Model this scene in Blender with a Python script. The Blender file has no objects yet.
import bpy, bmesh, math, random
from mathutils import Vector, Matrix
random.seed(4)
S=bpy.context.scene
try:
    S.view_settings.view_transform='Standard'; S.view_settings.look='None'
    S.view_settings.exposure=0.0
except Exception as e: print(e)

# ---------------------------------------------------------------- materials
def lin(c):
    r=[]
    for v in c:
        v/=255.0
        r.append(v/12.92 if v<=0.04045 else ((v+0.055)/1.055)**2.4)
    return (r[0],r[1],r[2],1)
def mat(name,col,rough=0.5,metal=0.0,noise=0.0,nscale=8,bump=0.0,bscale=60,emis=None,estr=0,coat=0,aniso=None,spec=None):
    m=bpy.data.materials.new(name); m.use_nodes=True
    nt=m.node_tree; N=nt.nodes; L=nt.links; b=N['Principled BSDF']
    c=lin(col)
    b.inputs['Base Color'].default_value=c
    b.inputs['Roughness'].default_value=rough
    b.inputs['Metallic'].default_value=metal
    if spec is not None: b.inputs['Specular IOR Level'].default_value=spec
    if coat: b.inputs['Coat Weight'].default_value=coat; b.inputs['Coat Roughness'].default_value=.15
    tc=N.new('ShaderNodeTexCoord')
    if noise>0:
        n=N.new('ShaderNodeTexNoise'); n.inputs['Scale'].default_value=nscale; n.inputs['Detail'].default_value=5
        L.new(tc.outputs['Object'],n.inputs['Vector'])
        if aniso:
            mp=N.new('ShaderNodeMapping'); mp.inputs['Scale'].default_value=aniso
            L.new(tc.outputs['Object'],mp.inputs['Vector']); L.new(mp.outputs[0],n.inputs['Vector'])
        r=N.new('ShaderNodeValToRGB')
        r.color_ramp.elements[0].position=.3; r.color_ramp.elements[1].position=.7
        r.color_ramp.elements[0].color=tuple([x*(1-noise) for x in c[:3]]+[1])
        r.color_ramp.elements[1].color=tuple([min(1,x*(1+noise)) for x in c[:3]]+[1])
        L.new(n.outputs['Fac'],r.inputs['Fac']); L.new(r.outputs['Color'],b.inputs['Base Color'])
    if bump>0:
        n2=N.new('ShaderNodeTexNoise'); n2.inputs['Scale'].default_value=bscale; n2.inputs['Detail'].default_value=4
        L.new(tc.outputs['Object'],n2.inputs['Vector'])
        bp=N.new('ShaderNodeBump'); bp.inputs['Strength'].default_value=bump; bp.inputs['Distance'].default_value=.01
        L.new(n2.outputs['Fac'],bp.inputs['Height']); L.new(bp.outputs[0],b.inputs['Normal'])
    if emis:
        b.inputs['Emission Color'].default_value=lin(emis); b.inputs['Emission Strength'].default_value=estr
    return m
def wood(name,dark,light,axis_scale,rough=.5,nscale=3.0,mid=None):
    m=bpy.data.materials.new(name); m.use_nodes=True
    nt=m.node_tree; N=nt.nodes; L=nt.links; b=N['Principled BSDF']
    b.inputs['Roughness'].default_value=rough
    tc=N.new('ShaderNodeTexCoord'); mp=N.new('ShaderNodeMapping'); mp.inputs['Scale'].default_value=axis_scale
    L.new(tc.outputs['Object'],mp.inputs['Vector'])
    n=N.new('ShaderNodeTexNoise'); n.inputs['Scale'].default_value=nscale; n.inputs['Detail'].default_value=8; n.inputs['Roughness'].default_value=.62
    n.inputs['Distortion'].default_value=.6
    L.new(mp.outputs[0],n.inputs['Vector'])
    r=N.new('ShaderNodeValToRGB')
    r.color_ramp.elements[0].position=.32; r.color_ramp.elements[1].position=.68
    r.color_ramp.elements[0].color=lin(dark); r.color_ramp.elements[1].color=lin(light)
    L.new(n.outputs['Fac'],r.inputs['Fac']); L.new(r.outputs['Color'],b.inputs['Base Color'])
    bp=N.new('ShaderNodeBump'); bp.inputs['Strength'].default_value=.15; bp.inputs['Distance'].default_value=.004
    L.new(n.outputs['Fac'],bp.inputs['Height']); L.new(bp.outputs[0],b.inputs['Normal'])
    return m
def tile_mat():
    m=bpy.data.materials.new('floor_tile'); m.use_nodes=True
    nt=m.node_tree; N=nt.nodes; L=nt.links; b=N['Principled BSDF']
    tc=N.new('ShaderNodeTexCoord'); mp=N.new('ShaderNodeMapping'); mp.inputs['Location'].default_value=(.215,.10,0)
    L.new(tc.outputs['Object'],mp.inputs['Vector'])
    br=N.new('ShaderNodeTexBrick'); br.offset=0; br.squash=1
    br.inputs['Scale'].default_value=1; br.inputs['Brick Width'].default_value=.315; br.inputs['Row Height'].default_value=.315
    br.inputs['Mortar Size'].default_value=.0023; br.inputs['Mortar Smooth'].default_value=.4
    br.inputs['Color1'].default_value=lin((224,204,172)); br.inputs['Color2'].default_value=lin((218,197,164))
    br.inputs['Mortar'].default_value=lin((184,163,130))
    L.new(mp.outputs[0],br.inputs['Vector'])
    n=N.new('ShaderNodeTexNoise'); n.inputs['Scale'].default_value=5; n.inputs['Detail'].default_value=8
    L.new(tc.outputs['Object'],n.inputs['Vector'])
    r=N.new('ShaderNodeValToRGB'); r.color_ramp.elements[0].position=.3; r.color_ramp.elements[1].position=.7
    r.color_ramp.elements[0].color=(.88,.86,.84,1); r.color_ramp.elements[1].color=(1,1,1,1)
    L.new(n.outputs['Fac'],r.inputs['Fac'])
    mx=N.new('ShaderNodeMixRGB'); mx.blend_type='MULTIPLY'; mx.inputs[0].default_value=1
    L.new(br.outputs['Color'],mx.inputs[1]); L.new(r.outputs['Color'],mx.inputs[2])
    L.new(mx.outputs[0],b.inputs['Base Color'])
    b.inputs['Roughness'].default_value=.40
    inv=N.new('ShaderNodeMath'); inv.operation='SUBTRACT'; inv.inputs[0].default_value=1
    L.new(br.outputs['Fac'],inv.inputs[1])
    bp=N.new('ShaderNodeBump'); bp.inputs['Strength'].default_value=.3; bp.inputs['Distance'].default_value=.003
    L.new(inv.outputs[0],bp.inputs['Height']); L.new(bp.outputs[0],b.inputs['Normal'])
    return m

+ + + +

Aim of the exercise:
Copy every line verbatim.

Written reply:
Model this scene in Blender with a Python script. The Blender file has no objects yet.
import bpy, bmesh, math, random
from mathutils import Vector, Matrix
random.seed(4)
S=bpy.context.scene
try:
    S.view_settings.view_transform='Standard'; S.view_settings.look='None'
    S.view_settings.exposure=0.0
except Exception as e: print(e)

# ---------------------------------------------------------------- materials
def lin(c):
    r=[]
    for v in c:
        v/=255.0
        r.append(v/12.92 if v<=0.04045 else ((v+0.055)/1.055)**2.4)
    return (r[0],r[1],r[2],1)
def mat(name,col,rough=0.5,metal=0.0,noise=0.0,nscale=8,bump=0.0,bscale=60,emis=None,estr=0,coat=0,aniso=None,spec=None):
    m=bpy.data.materials.new(name); m.use_nodes=True
    nt=m.node_tree; N=nt.nodes; L=nt.links; b=N['Principled BSDF']
    c=lin(col)
    b.inputs['Base Color'].default_value=c
    b.inputs['Roughness'].default_value=rough
    b.inputs['Metallic'].default_value=metal
    if spec is not None: b.inputs['Specular IOR Level'].default_value=spec
    if coat: b.inputs['Coat Weight'].default_value=coat; b.inputs['Coat Roughness'].default_value=.15
    tc=N.new('ShaderNodeTexCoord')
    if noise>0:
        n=N.new('ShaderNodeTexNoise'); n.inputs['Scale'].default_value=nscale; n.inputs['Detail'].default_value=5
        L.new(tc.outputs['Object'],n.inputs['Vector'])
        if aniso:
            mp=N.new('ShaderNodeMapping'); mp.inputs['Scale'].default_value=aniso
            L.new(tc.outputs['Object'],mp.inputs['Vector']); L.new(mp.outputs[0],n.inputs['Vector'])
        r=N.new('ShaderNodeValToRGB')
        r.color_ramp.elements[0].position=.3; r.color_ramp.elements[1].position=.7
        r.color_ramp.elements[0].color=tuple([x*(1-noise) for x in c[:3]]+[1])
        r.color_ramp.elements[1].color=tuple([min(1,x*(1+noise)) for x in c[:3]]+[1])
        L.new(n.outputs['Fac'],r.inputs['Fac']); L.new(r.outputs['Color'],b.inputs['Base Color'])
    if bump>0:
        n2=N.new('ShaderNodeTexNoise'); n2.inputs['Scale'].default_value=bscale; n2.inputs['Detail'].default_value=4
        L.new(tc.outputs['Object'],n2.inputs['Vector'])
        bp=N.new('ShaderNodeBump'); bp.inputs['Strength'].default_value=bump; bp.inputs['Distance'].default_value=.01
        L.new(n2.outputs['Fac'],bp.inputs['Height']); L.new(bp.outputs[0],b.inputs['Normal'])
    if emis:
        b.inputs['Emission Color'].default_value=lin(emis); b.inputs['Emission Strength'].default_value=estr
    return m
def wood(name,dark,light,axis_scale,rough=.5,nscale=3.0,mid=None):
    m=bpy.data.materials.new(name); m.use_nodes=True
    nt=m.node_tree; N=nt.nodes; L=nt.links; b=N['Principled BSDF']
    b.inputs['Roughness'].default_value=rough
    tc=N.new('ShaderNodeTexCoord'); mp=N.new('ShaderNodeMapping'); mp.inputs['Scale'].default_value=axis_scale
    L.new(tc.outputs['Object'],mp.inputs['Vector'])
    n=N.new('ShaderNodeTexNoise'); n.inputs['Scale'].default_value=nscale; n.inputs['Detail'].default_value=8; n.inputs['Roughness'].default_value=.62
    n.inputs['Distortion'].default_value=.6
    L.new(mp.outputs[0],n.inputs['Vector'])
    r=N.new('ShaderNodeValToRGB')
    r.color_ramp.elements[0].position=.32; r.color_ramp.elements[1].position=.68
    r.color_ramp.elements[0].color=lin(dark); r.color_ramp.elements[1].color=lin(light)
    L.new(n.outputs['Fac'],r.inputs['Fac']); L.new(r.outputs['Color'],b.inputs['Base Color'])
    bp=N.new('ShaderNodeBump'); bp.inputs['Strength'].default_value=.15; bp.inputs['Distance'].default_value=.004
    L.new(n.outputs['Fac'],bp.inputs['Height']); L.new(bp.outputs[0],b.inputs['Normal'])
    return m
def tile_mat():
    m=bpy.data.materials.new('floor_tile'); m.use_nodes=True
    nt=m.node_tree; N=nt.nodes; L=nt.links; b=N['Principled BSDF']
    tc=N.new('ShaderNodeTexCoord'); mp=N.new('ShaderNodeMapping'); mp.inputs['Location'].default_value=(.215,.10,0)
    L.new(tc.outputs['Object'],mp.inputs['Vector'])
    br=N.new('ShaderNodeTexBrick'); br.offset=0; br.squash=1
    br.inputs['Scale'].default_value=1; br.inputs['Brick Width'].default_value=.315; br.inputs['Row Height'].default_value=.315
    br.inputs['Mortar Size'].default_value=.0023; br.inputs['Mortar Smooth'].default_value=.4
    br.inputs['Color1'].default_value=lin((224,204,172)); br.inputs['Color2'].default_value=lin((218,197,164))
    br.inputs['Mortar'].default_value=lin((184,163,130))
    L.new(mp.outputs[0],br.inputs['Vector'])
    n=N.new('ShaderNodeTexNoise'); n.inputs['Scale'].default_value=5; n.inputs['Detail'].default_value=8
    L.new(tc.outputs['Object'],n.inputs['Vector'])
    r=N.new('ShaderNodeValToRGB'); r.color_ramp.elements[0].position=.3; r.color_ramp.elements[1].position=.7
    r.color_ramp.elements[0].color=(.88,.86,.84,1); r.color_ramp.elements[1].color=(1,1,1,1)
    L.new(n.outputs['Fac'],r.inputs['Fac'])
    mx=N.new('ShaderNodeMixRGB'); mx.blend_type='MULTIPLY'; mx.inputs[0].default_value=1
    L.new(br.outputs['Color'],mx.inputs[1]); L.new(r.outputs['Color'],mx.inputs[2])
    L.new(mx.outputs[0],b.inputs['Base Color'])
    b.inputs['Roughness'].default_value=.40
    inv=N.new('ShaderNodeMath'); inv.operation='SUBTRACT'; inv.inputs[0].default_value=1
    L.new(br.outputs['Fac'],inv.inputs[1])
    bp=N.new('ShaderNodeBump'); bp.inputs['Strength'].default_value=.3; bp.inputs['Distance'].default_value=.003
    L.new(inv.outputs[0],bp.inputs['Height']); L.new(bp.outputs[0],b.inputs['Normal'])
    return m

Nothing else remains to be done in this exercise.